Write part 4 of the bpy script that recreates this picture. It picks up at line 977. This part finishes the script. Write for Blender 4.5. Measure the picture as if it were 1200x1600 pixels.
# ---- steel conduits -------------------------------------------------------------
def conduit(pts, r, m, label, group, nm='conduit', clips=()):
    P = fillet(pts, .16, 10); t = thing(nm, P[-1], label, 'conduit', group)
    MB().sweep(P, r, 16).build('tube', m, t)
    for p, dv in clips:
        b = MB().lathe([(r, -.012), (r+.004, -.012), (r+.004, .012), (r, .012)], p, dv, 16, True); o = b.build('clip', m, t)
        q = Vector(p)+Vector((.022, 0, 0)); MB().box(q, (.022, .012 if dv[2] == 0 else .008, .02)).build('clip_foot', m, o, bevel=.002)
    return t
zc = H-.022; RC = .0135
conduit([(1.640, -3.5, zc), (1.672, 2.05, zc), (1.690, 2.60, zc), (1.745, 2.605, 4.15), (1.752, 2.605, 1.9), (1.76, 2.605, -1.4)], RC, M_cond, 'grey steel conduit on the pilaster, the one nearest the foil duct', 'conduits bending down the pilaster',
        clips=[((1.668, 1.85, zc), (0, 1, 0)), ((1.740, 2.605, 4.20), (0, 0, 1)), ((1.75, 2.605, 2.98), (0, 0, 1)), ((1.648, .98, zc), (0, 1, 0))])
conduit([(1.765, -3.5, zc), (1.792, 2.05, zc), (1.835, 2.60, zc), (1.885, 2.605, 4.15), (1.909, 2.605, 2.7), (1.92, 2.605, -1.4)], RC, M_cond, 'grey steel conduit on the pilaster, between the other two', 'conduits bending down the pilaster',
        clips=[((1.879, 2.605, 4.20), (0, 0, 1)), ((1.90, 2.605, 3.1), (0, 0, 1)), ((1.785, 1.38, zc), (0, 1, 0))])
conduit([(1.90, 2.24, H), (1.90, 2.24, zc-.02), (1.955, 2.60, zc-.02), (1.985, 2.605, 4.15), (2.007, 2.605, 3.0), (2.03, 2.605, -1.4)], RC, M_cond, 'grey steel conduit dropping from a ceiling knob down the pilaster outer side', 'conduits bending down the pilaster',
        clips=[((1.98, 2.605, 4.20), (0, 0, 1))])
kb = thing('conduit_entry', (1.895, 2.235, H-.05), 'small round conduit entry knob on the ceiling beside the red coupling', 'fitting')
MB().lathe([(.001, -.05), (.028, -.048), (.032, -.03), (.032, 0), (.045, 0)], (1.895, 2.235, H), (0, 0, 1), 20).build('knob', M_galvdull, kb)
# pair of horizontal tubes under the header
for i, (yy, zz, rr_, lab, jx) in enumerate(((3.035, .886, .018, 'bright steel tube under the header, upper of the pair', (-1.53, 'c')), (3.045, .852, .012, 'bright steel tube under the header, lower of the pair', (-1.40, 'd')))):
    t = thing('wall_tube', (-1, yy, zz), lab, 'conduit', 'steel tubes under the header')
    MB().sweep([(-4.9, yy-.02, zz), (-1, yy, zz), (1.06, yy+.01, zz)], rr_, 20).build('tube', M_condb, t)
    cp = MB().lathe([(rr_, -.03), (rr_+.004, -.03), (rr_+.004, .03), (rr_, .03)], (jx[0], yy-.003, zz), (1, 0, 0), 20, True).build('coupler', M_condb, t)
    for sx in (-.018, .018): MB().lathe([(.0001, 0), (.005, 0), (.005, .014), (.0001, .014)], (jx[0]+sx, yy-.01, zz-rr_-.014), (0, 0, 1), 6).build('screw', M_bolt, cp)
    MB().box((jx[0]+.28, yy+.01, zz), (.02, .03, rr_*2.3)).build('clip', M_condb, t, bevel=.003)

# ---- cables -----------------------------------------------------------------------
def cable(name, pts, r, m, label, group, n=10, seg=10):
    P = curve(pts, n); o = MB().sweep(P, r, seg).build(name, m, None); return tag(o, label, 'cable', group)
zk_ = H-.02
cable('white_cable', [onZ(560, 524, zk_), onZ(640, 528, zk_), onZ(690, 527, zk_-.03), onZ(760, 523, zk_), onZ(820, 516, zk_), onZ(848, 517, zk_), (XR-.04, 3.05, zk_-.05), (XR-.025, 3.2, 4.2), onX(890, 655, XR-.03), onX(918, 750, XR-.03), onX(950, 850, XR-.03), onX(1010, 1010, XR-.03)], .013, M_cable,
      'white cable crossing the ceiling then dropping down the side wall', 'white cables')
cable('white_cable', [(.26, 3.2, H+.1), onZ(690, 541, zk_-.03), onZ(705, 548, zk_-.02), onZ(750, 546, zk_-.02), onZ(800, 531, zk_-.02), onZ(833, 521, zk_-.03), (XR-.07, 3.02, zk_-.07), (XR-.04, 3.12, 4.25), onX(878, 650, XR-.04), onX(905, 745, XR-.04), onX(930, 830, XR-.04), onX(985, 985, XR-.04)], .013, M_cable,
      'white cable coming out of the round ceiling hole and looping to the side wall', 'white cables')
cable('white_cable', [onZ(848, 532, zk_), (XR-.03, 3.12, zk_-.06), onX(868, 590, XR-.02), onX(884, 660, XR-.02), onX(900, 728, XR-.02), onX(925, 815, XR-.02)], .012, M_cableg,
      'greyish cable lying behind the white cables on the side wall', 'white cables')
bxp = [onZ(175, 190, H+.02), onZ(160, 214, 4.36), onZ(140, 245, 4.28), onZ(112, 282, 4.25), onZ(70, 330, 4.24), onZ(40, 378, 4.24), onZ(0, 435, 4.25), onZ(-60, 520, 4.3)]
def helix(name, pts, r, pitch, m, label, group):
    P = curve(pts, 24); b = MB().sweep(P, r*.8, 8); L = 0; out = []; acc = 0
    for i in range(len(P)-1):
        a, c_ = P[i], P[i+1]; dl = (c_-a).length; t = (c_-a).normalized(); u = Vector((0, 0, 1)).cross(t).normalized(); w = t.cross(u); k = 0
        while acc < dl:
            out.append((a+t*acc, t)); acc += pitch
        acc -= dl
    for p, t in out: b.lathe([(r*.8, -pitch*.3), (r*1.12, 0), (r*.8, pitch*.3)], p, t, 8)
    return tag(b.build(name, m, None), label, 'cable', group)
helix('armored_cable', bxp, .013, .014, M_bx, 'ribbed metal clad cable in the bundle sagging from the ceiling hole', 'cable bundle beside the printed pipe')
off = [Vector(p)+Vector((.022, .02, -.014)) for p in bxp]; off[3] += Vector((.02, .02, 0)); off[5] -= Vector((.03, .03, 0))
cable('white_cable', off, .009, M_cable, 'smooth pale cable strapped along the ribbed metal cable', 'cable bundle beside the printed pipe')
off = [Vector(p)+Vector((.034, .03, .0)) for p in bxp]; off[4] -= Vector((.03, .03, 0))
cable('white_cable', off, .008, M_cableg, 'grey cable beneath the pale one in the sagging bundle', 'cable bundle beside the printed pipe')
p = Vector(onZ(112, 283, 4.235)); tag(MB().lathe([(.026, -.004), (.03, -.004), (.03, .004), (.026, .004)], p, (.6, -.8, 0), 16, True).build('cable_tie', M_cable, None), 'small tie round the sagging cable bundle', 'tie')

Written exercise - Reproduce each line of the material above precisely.

Correct response -
Write part 4 of the bpy script that recreates this picture. It picks up at line 977. This part finishes the script. Write for Blender 4.5. Measure the picture as if it were 1200x1600 pixels.
# ---- steel conduits -------------------------------------------------------------
def conduit(pts, r, m, label, group, nm='conduit', clips=()):
    P = fillet(pts, .16, 10); t = thing(nm, P[-1], label, 'conduit', group)
    MB().sweep(P, r, 16).build('tube', m, t)
    for p, dv in clips:
        b = MB().lathe([(r, -.012), (r+.004, -.012), (r+.004, .012), (r, .012)], p, dv, 16, True); o = b.build('clip', m, t)
        q = Vector(p)+Vector((.022, 0, 0)); MB().box(q, (.022, .012 if dv[2] == 0 else .008, .02)).build('clip_foot', m, o, bevel=.002)
    return t
zc = H-.022; RC = .0135
conduit([(1.640, -3.5, zc), (1.672, 2.05, zc), (1.690, 2.60, zc), (1.745, 2.605, 4.15), (1.752, 2.605, 1.9), (1.76, 2.605, -1.4)], RC, M_cond, 'grey steel conduit on the pilaster, the one nearest the foil duct', 'conduits bending down the pilaster',
        clips=[((1.668, 1.85, zc), (0, 1, 0)), ((1.740, 2.605, 4.20), (0, 0, 1)), ((1.75, 2.605, 2.98), (0, 0, 1)), ((1.648, .98, zc), (0, 1, 0))])
conduit([(1.765, -3.5, zc), (1.792, 2.05, zc), (1.835, 2.60, zc), (1.885, 2.605, 4.15), (1.909, 2.605, 2.7), (1.92, 2.605, -1.4)], RC, M_cond, 'grey steel conduit on the pilaster, between the other two', 'conduits bending down the pilaster',
        clips=[((1.879, 2.605, 4.20), (0, 0, 1)), ((1.90, 2.605, 3.1), (0, 0, 1)), ((1.785, 1.38, zc), (0, 1, 0))])
conduit([(1.90, 2.24, H), (1.90, 2.24, zc-.02), (1.955, 2.60, zc-.02), (1.985, 2.605, 4.15), (2.007, 2.605, 3.0), (2.03, 2.605, -1.4)], RC, M_cond, 'grey steel conduit dropping from a ceiling knob down the pilaster outer side', 'conduits bending down the pilaster',
        clips=[((1.98, 2.605, 4.20), (0, 0, 1))])
kb = thing('conduit_entry', (1.895, 2.235, H-.05), 'small round conduit entry knob on the ceiling beside the red coupling', 'fitting')
MB().lathe([(.001, -.05), (.028, -.048), (.032, -.03), (.032, 0), (.045, 0)], (1.895, 2.235, H), (0, 0, 1), 20).build('knob', M_galvdull, kb)
# pair of horizontal tubes under the header
for i, (yy, zz, rr_, lab, jx) in enumerate(((3.035, .886, .018, 'bright steel tube under the header, upper of the pair', (-1.53, 'c')), (3.045, .852, .012, 'bright steel tube under the header, lower of the pair', (-1.40, 'd')))):
    t = thing('wall_tube', (-1, yy, zz), lab, 'conduit', 'steel tubes under the header')
    MB().sweep([(-4.9, yy-.02, zz), (-1, yy, zz), (1.06, yy+.01, zz)], rr_, 20).build('tube', M_condb, t)
    cp = MB().lathe([(rr_, -.03), (rr_+.004, -.03), (rr_+.004, .03), (rr_, .03)], (jx[0], yy-.003, zz), (1, 0, 0), 20, True).build('coupler', M_condb, t)
    for sx in (-.018, .018): MB().lathe([(.0001, 0), (.005, 0), (.005, .014), (.0001, .014)], (jx[0]+sx, yy-.01, zz-rr_-.014), (0, 0, 1), 6).build('screw', M_bolt, cp)
    MB().box((jx[0]+.28, yy+.01, zz), (.02, .03, rr_*2.3)).build('clip', M_condb, t, bevel=.003)

# ---- cables -----------------------------------------------------------------------
def cable(name, pts, r, m, label, group, n=10, seg=10):
    P = curve(pts, n); o = MB().sweep(P, r, seg).build(name, m, None); return tag(o, label, 'cable', group)
zk_ = H-.02
cable('white_cable', [onZ(560, 524, zk_), onZ(640, 528, zk_), onZ(690, 527, zk_-.03), onZ(760, 523, zk_), onZ(820, 516, zk_), onZ(848, 517, zk_), (XR-.04, 3.05, zk_-.05), (XR-.025, 3.2, 4.2), onX(890, 655, XR-.03), onX(918, 750, XR-.03), onX(950, 850, XR-.03), onX(1010, 1010, XR-.03)], .013, M_cable,
      'white cable crossing the ceiling then dropping down the side wall', 'white cables')
cable('white_cable', [(.26, 3.2, H+.1), onZ(690, 541, zk_-.03), onZ(705, 548, zk_-.02), onZ(750, 546, zk_-.02), onZ(800, 531, zk_-.02), onZ(833, 521, zk_-.03), (XR-.07, 3.02, zk_-.07), (XR-.04, 3.12, 4.25), onX(878, 650, XR-.04), onX(905, 745, XR-.04), onX(930, 830, XR-.04), onX(985, 985, XR-.04)], .013, M_cable,
      'white cable coming out of the round ceiling hole and looping to the side wall', 'white cables')
cable('white_cable', [onZ(848, 532, zk_), (XR-.03, 3.12, zk_-.06), onX(868, 590, XR-.02), onX(884, 660, XR-.02), onX(900, 728, XR-.02), onX(925, 815, XR-.02)], .012, M_cableg,
      'greyish cable lying behind the white cables on the side wall', 'white cables')
bxp = [onZ(175, 190, H+.02), onZ(160, 214, 4.36), onZ(140, 245, 4.28), onZ(112, 282, 4.25), onZ(70, 330, 4.24), onZ(40, 378, 4.24), onZ(0, 435, 4.25), onZ(-60, 520, 4.3)]
def helix(name, pts, r, pitch, m, label, group):
    P = curve(pts, 24); b = MB().sweep(P, r*.8, 8); L = 0; out = []; acc = 0
    for i in range(len(P)-1):
        a, c_ = P[i], P[i+1]; dl = (c_-a).length; t = (c_-a).normalized(); u = Vector((0, 0, 1)).cross(t).normalized(); w = t.cross(u); k = 0
        while acc < dl:
            out.append((a+t*acc, t)); acc += pitch
        acc -= dl
    for p, t in out: b.lathe([(r*.8, -pitch*.3), (r*1.12, 0), (r*.8, pitch*.3)], p, t, 8)
    return tag(b.build(name, m, None), label, 'cable', group)
helix('armored_cable', bxp, .013, .014, M_bx, 'ribbed metal clad cable in the bundle sagging from the ceiling hole', 'cable bundle beside the printed pipe')
off = [Vector(p)+Vector((.022, .02, -.014)) for p in bxp]; off[3] += Vector((.02, .02, 0)); off[5] -= Vector((.03, .03, 0))
cable('white_cable', off, .009, M_cable, 'smooth pale cable strapped along the ribbed metal cable', 'cable bundle beside the printed pipe')
off = [Vector(p)+Vector((.034, .03, .0)) for p in bxp]; off[4] -= Vector((.03, .03, 0))
cable('white_cable', off, .008, M_cableg, 'grey cable beneath the pale one in the sagging bundle', 'cable bundle beside the printed pipe')
p = Vector(onZ(112, 283, 4.235)); tag(MB().lathe([(.026, -.004), (.03, -.004), (.03, .004), (.026, .004)], p, (.6, -.8, 0), 16, True).build('cable_tie', M_cable, None), 'small tie round the sagging cable bundle', 'tie')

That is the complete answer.